In fact, this is a perfectly serviceable summer blockbuster. Like most other features that cost $200 million or more to make, it combines visual inventiveness and lavish set-pieces with moments of extreme clunkiness.

It is hard to see how it could be otherwise. When you’re spending this much, you need to reach a family audience to have any chance of recouping your outlay. Verbinski makes nods in the direction of Sam Peckinpah and Sergio Leone westerns. There are elements of the story here that are very dark indeed - massacres, cannibalism etc.

However, the filmmakers have the kids to think about - one reason why the film becomes ever more goofy and pantomime-like. There is something inherently kitsch in the idea of the masked Texas ranger on the white horse.

The screenplay’s clumsy framing device - an aged Tonto (Johnny Depp) telling the story in flashback to a kid in a wild west exhibition - doesn’t help. Depp himself is fine as the Comanche Indian with a bird on his head and some very Gothic make-up. Unfortunately, he has no real comic rapport with Arnie Hammer’s John Reid, the uptight lawyer who becomes the Lone Ranger to avenge the death of his brother.

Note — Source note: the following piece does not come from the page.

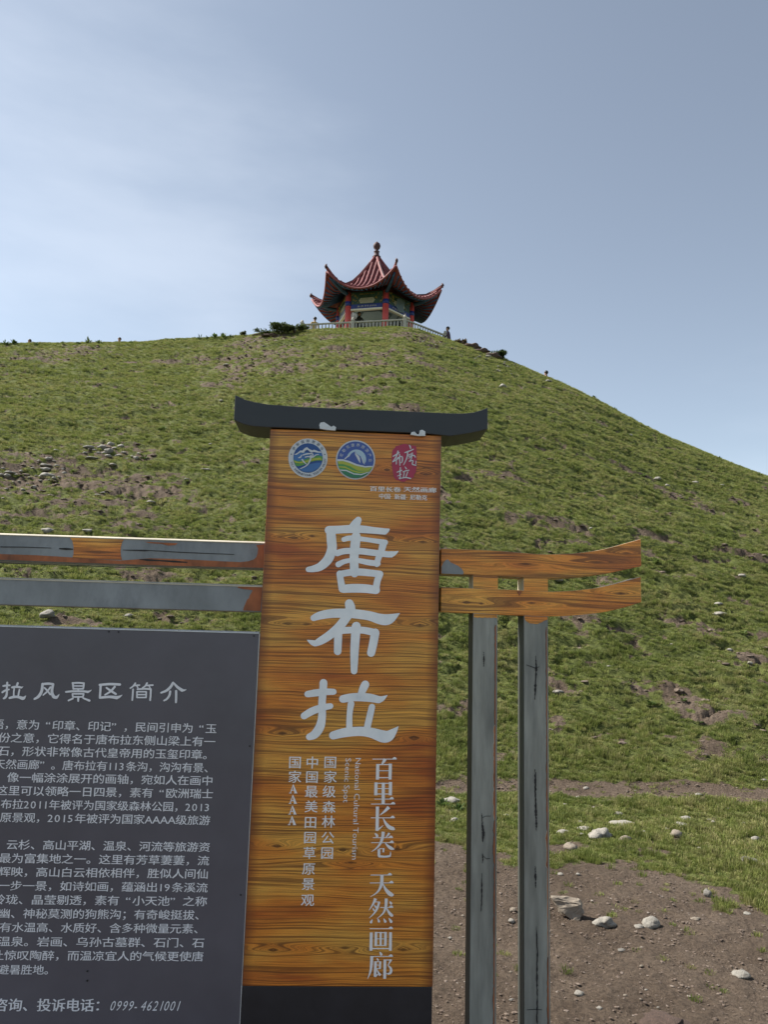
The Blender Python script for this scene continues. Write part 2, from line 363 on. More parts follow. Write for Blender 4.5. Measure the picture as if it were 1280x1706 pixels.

The film is pepped up by its many chase sequences and by the vivid supporting performances. Helena Bonham Carter is good value as a brothel madam with a Rosa Klebb-like weapon in her foot while William Fichtner has just the right amount of rat-like malevolence as the villain Butch Cavenidish.

Verbinski stuffs too many stunts and leaden moments of slapstick into the mix but, even so, at least The Lone Ranger occasionally takes wing. That’s more than can be said for Wild Wild West, (1999) Hollywood’s last western on this scale, which was a true Turkey in every particular.